Blockchain data is cryptographically encoded, through a system known as “hashing.” Information is stored in blocks that have unique hash numbers. The next block in the chain is linked to the previous block through these hash links. This makes the system very difficult to manipulate. Sensitive data is, therefore, harder to hack.

Why are Financial Institutions Still Wary?

Despite advancements in the blockchain sector, banks are hesitant to implement the technology in the forex sector. A major example is the CLS project.

Continuous Linked Settlement (CLS), a UK-based financial system founded in 2002, aims at reducing risk in forex settlement services through the use of blockchain. Its members include 60 of the largest financial institutions in the world, including Goldman Sachs, Barclays and JP Morgan Chase. By March 2017, CLS was handling 50% of the global forex transactions. The CLS joint projects with IBM and R3, a blockchain consortium of 200 financial companies worldwide, have recently been under the radar.

Many of the enlisted financial companies on this network are hesitant to implement blockchain in their systems, since its use in the industry is still in the nascent stages. The technology remains vastly untested. Over half the companies that had originally signed up for CLSNet have backed out. Many of these companies are concerned about giving their data to a blockchain-based system.

Other participants are concerned about a visible-to-all decentralised network of forex transactions, which they think is risky.
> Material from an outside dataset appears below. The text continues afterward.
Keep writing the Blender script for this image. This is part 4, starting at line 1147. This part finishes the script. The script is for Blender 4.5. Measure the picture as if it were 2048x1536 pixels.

In a paper released by the ECB, on analysing the effect of DLT systems on securities trading, the bank expressed concerns regarding how sophisticated market players could take advantage of the available information, such as liquidity needs, and work against their unsophisticated counterparts.

The critical issues of governance, regulations, legal and operational frameworks are not yet well established. How does forex trading on a system like this work, when different countries have varied stances on blockchain-powered solutions? Certain post-trade functions cannot be implemented on blockchain either.

It remains to be seen whether blockchain will evolve to find application across the forex industry or just a small niche section of it. The changes will be gradual and might take a couple of decades to proliferate. But, benefits of the technology can be manifold for the industry.